In wide-open sections, the 78-hp single delivers more thrust than most riders will consistently use off-road. It will happily surf long gravel straights at silly speeds, float the front over rain ruts, and light the rear tire with a quick twist of the throttle. Yet when the track tightens or you hit a village full of cobblestones and roundabouts, it calms down, idles along, and feels almost civilized. Back on pavement, the same bike that just clawed up a loose hill will carve corners with supermoto swagger, backing in gently on corner entry and wheelying away if you let it.​

So who is it for? Not the rider who wants a race-plate enduro with a token license plate—you’ll always wish for less weight and more travel. Not the rider who lives for highway miles and two-up touring—that’s Norden territory. The 701 Enduro is for the rider who wants one bike in the garage that can:

  • Ride to the mountains on the highway without feeling punished.

  • Spend all day on mixed gravel, rocky climbs, and forest two-track.

  • Hit a backroad on the way home and genuinely enjoy attacking the corners.

If you split your time fairly evenly between dirt and pavement, and you’re willing to learn what a clicker does, this is your bike.

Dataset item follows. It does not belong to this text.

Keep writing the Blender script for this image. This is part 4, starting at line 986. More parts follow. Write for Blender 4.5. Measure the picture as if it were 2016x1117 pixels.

Conclusion – Balanced Takeaway

The 2026 Husqvarna 701 Enduro is not the purest tool for any single job—and that’s exactly why it works. It asks for a little effort from the rider in terms of setup and electronic understanding, but it pays that back with an unusually broad performance envelope. Once dialed in, it gives you roughly 95 percent of a hardcore dual-sport’s capability in the dirt and a full 100 percent of what you want from a playful, long-legged road bike.​

At $13,399, it isn’t cheap, and there are lighter enduros, comfier adventure bikes, and simpler singles out there. But very few machines blend long service intervals, serious electronics, big-single character, and real off-road ability this well. If your ideal weekend includes a two-hour slab ride, a full day of mixed terrain, and a twisty detour back into town, the 701 Enduro’s “compromise” starts to feel a lot like the right answer.